Für den zweit­en Teil des Prozess­es gegen die erwach­se­nen Angeklagten ist zu hof­fen, dass der Ablauf des besagten Abends voll­ständig rekon­stru­iert und der­jenige ermit­telt wird, der einem der Opfer mit ein­er Bier­flasche schwere Schnittver­let­zun­gen im Gesicht zuge­fügt hat. Denn außer Mar­cel S. behaupten die übri­gen Angeklagten weit­er­hin, an der Tat nicht beteiligt gewe­sen zu sein. Zwei von ihnen sollen nach einem Bericht der Pots­d­samer Neuen Nachricht­en auf der Liste der Hil­f­sor­gan­i­sa­tion für nationale poli­tis­che Gefan­gene (HNG) ste­hen. Sie alle sind polizeilich bekan­nt und zum Teil wegen Kör­per­ver­let­zung, Ver­wen­dung verfassungsfeind­licher Sym­bole oder Haus­friedens­bruchs vorbe­straft. Sie gehören zum Kern der recht­sex­tremen Szene in Pots­dam. Auch darüber soll Mar­cel S. der Staat­san­waltschaft diverse Auskün­fte erteilt haben.

Wann es zu dem Ver­fahren gegen Julia S. kom­men wird, weiß sie auch nach mehr als einem hal­ben Jahr noch nicht. Der Fall wird eben­falls vor dem Landgericht ver­han­delt, sie und ihr Anwalt rech­nen deshalb mit ein­er hohen Haft­strafe. »Drei Jahre Gefäng­nisaufen­thalt kön­nten mich erwarten«, befürchtet sie.
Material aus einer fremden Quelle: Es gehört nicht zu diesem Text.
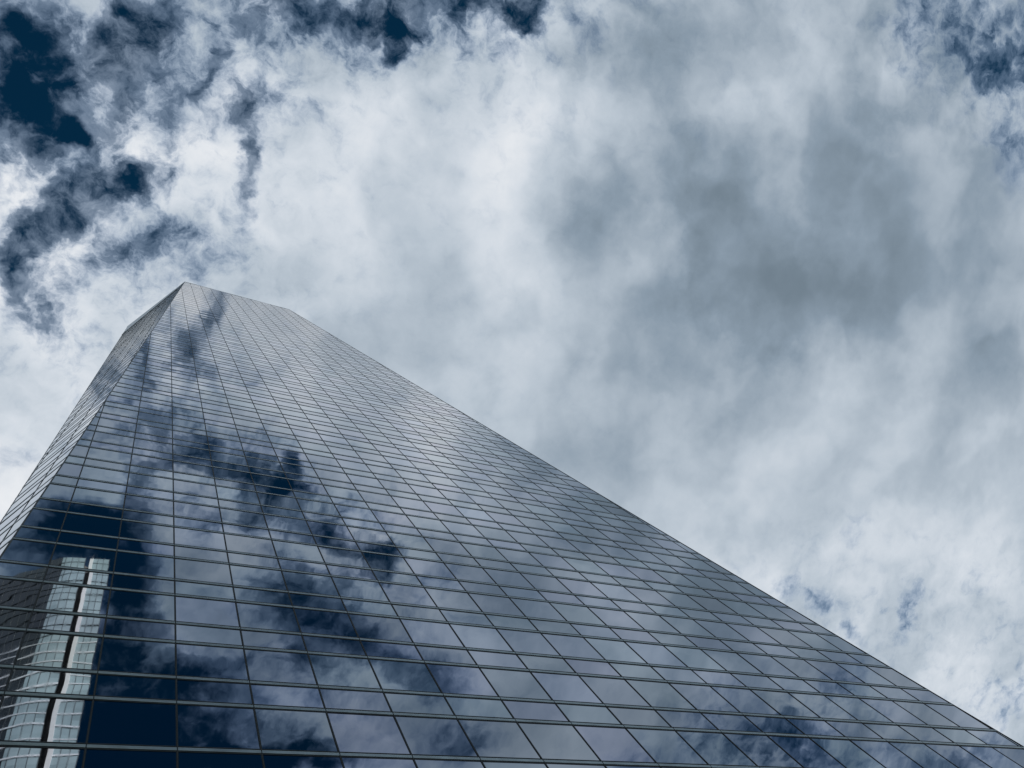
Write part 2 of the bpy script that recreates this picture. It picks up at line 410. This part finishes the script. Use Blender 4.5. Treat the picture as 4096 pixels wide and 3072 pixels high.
GLASS = glass_material('coated_glass', (0.330, 0.365, 0.420), 1.5, 0.0033, 0.08)
BAR = metal_material('grey_anodised_bar', (0.205, 0.262, 0.282), 0.30, 0.85)
GASKET = metal_material('black_gasket', (0.008, 0.013, 0.015), 0.6, 0.0, 0.2, 0.12)
MULL = metal_material('dark_mullion', (0.016, 0.025, 0.028), 0.45, 0.0, 0.2, 0.25)
CLAD = metal_material('pale_roof_cladding', (0.42, 0.47, 0.50), 0.42, 0.5)
CORE = metal_material('dark_core', (0.02, 0.022, 0.025), 0.8, 0.0)

# ------------------------------------------------------------------ mesh helpers
class MB:
    """Collects polygons (with an optional material slot and uv) and links them as one mesh object."""
    def __init__(self):
        self.v = []; self.f = []; self.m = []; self.uv = []; self.tone = []
    def face(self, pts, slot=0, uv=None, tone=0.0):
        i = len(self.v)
        self.v += [tuple(p) for p in pts]
        self.f.append(tuple(range(i, i + len(pts))))
        self.m.append(slot)
        self.uv += list(uv) if uv else [(0.0, 0.0)] * len(pts)
        self.tone.append(tone)
    def prism(self, front, depth, slot=0, uv=None, tone=0.0):
        """front polygon pushed back by the vector depth"""
        back = [p + depth for p in front]
        self.face(front, slot, uv, tone)
        self.face(list(reversed(back)), slot, None, tone)
        n = len(front)
        for k in range(n):
            self.face([front[(k + 1) % n], front[k], back[k], back[(k + 1) % n]], slot, None, tone)
    def sweep(self, prof, a, b, out, up, slot):
        """profile of (outward, upward) pairs swept from a to b, capped"""
        A = [a + out * o + up * z for o, z in prof]
        B = [b + out * o + up * z for o, z in prof]
        n = len(prof)
        for k in range(n):
            j = (k + 1) % n
            self.face([A[k], B[k], B[j], A[j]], slot)
        self.face(list(reversed(A)), slot)
        self.face(B, slot)
    def build(self, name, mats, parent=None, smooth=False):
        me = bpy.data.meshes.new(name)
        me.from_pydata(self.v, [], self.f)
        for m in mats:
            me.materials.append(m)
        me.polygons.foreach_set('material_index', self.m)
        uvl = me.uv_layers.new(name='UVMap')
        uvl.data.foreach_set('uv', [c for p in self.uv for c in p])
        at = me.attributes.new('pane_tone', 'FLOAT', 'FACE')
        at.data.foreach_set('value', self.tone)
        ah = me.attributes.new('pane_hue', 'FLOAT', 'FACE')
        ah.data.foreach_set('value', [(q * 7919.77) % 1.0 for q in self.tone])
        me.validate()
        o = bpy.data.objects.new(name, me)
        COL.objects.link(o)
        if parent:
            o.parent = parent
        return o

def tag(o, label=None, cat=None, group=None, kind=None):
    for k, val in (('label', label), ('category', cat), ('group', group), ('kind', kind)):
        if val:
            o[k] = val

def empty(name, loc=(0, 0, 0)):
    o = bpy.data.objects.new(name, None)
    o.location = loc
    o.empty_display_size = 2.0
    COL.objects.link(o)
    return o

def clip(poly, a, b, c):
    """keep the part of a convex 2-D polygon where a*x + b*y <= c"""
    out = []
    n = len(poly)
    for i in range(n):
        p, q = poly[i], poly[(i + 1) % n]
        dp, dq = a * p[0] + b * p[1] - c, a * q[0] + b * q[1] - c
        if dp <= 0:
            out.append(p)
        if dp * dq < 0:
            k = dp / (dp - dq)
            out.append((p[0] + k * (q[0] - p[0]), p[1] + k * (q[1] - p[1])))
    return out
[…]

Seit sie wieder frei ist, ist sie ständig unter­wegs, von ein­er Infor­ma­tionsver­anstal­tung zur näch­sten. »Nach dem Knast geht der Stress erst richtig los«, sagt sie. Ihr Gesicht sei den Neon­azis jet­zt bekan­nt, sie begrüßten sie mit ihrem Namen, wenn es mal zu ein­er Begeg­nung komme, erzählt sie. Die fünf Monate in Unter­suchung­shaft hät­ten sie sehr verän­dert. Den­noch habe sie es bish­er nicht bereut, die Aus­sage ver­weigert zu haben.